We have not started to discuss parole or probation yet. That can be curtailed by a judge but unless so bound, a convicted man can get out after serving one year and two and a half months for every year he was sentenced.
So think! This guy just tried to kill someone, yet he could be out of jail in less than an electoral term.
Okay, so now the cruff is in the penal system, he is caged like an animal in a crowded cell. He meets criminals from around the country to network. He is given an enamel bucket to defecate in, which he shares during lockdown with his cellmates. Then eventually, he is released.
Okay. Now he is not rehabilitated in any way, shape, or form. He is worse. He cannot work in the civil service, security industry (thankfully), nor any arm of Government, needless to say the police or army. No large firm will take him. Most small ones will not either.
So this cruff, who took a decision to take a life and, thankfully, failed is out in about five years with no possibility of employment. He is being released to kill several of his enemies and a few innocent people like me or you. Or our kids.
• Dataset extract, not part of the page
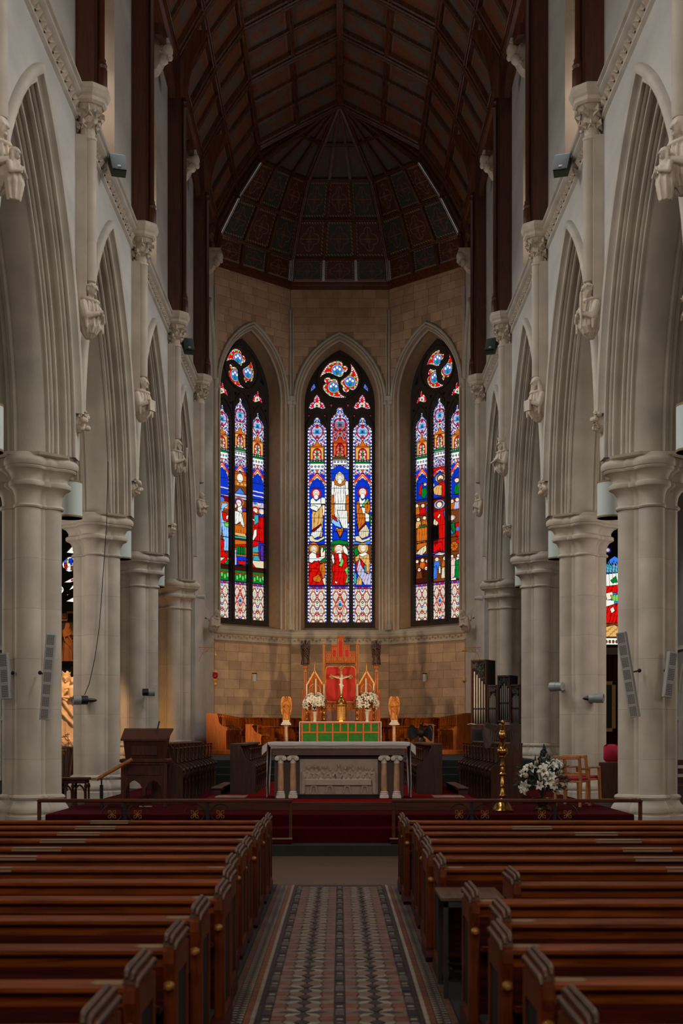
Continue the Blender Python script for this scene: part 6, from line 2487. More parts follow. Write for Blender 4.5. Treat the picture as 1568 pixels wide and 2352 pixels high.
LILY = lily_mesh()
LILY.materials.append(M['petal_white'])
m = MB()
for i in range(5):
    a = i * 2 * pi / 5
    m.tube([(0, 0, 0.02), (0.012 * cos(a), 0.012 * sin(a), 0.06), (0.02 * cos(a), 0.02 * sin(a), 0.075)], 0.0028, 4)
STAM = m.mesh('stamens')
STAM.materials.append(M['petal_center'])
m = MB()
for i in range(3):
    for k in range(6):
        a = k * pi / 3 + i * 0.5
        m.ell((0.022 * (2 - i) / 2 * cos(a), 0.022 * (2 - i) / 2 * sin(a), 0.02 + 0.012 * i), (0.024, 0.024, 0.03), 7, 5)
ROSE = m.mesh('rose', 50)
ROSE.materials.append(M['petal_pink'])
m = MB()
m.loft([[(-0.004, 0, 0), (0, 0, -0.002), (0.004, 0, 0)], [(-0.016, 0, 0.06), (0, 0, 0.052), (0.016, 0, 0.06)], [(-0.014, 0.02, 0.12), (0, 0.02, 0.11), (0.014, 0.02, 0.12)], [(-0.001, 0.06, 0.17), (0, 0.06, 0.17), (0.001, 0.06, 0.17)]], closed=False)
LEAF = m.mesh('leaf', 60)
LEAF.materials.append(M['leaf_green'])


def aim(o, p, d, sc, spin):
    q = Vector(d).to_track_quat('Z', 'Y')
    o.matrix_basis = Matrix.Translation(p) @ q.to_matrix().to_4x4() @ Matrix.Rotation(spin, 4, 'Z') @ Matrix.Scale(sc, 4)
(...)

This what I just detailed is not the posturing of a country ready for war. Nor is it various stakeholders working together for a common and planned goal. This is disjointed anarchy.
Firstly, there should be no sentencing discount. The judges did not create it, so stop blaming them.
Secondly, there should be no bail for gun offences.
Thirdly, if you are really that way inclined to believe that killers have the right to change, then at least ensure you try to rehabilitate them.
The same Parliament that passed this aforementioned amendment needs to get rid of it.
I understand that it speeds up cases and we cannot try them all. Or can we?
Can we build enough remand facilities to warehouse them once charged? Can we build enough prisons to keep them if we go to a mandatory minimum of 20 years in calendar time, not prison time?
Well, it is pretty much the only thing that is going to work. If we do not embrace and create an apparatus for mass incarceration, we will never return to a normal country. It is that simple. So stop cursing and criticising the people who have been given the basket to haul the water.
Yes, there could be a strategy of drafting in the citizens into the police force as auxiliary but are you patriotic enough to send out your son to fight beside the police?
We keep comparing ourselves to the best side of countries that are not comparable to us, whilst ignoring the dark history of said countries.
The United States used mass incarceration to win the crack war. Many condemn them. I do not.
A country does what is necessary to save innocent lives and establish control. There is no acceptability of anarchy with shoot-outs in the streets, like Dodge City. A Government does what is necessary.
Yet we look on them at a murder rate of five per 100,000 against our 47 per 100,000 and pick the parts that show moderation whilst ignoring the fact that this country hands out 40-year sentences for narcotic violations and life imprisonment for three convictions of relatively minor offences.
When will we adapt their extreme practices?
If we are going to copy something, then copy the part that can take us out from under this hell.
We can blame and bitch all day. We can fire and re-elect every couple years. But it is only when we are all working towards logical, attainable solutions will we have success.
All stakeholders need to be part of one big plan, where each understands the part the other plays and does their part to assist in carrying out the original mandate. That being we should try to get rid of these killers as we get them firmly in our grasp and lose them among their own in a prison, for the remainder of their dangerous lives.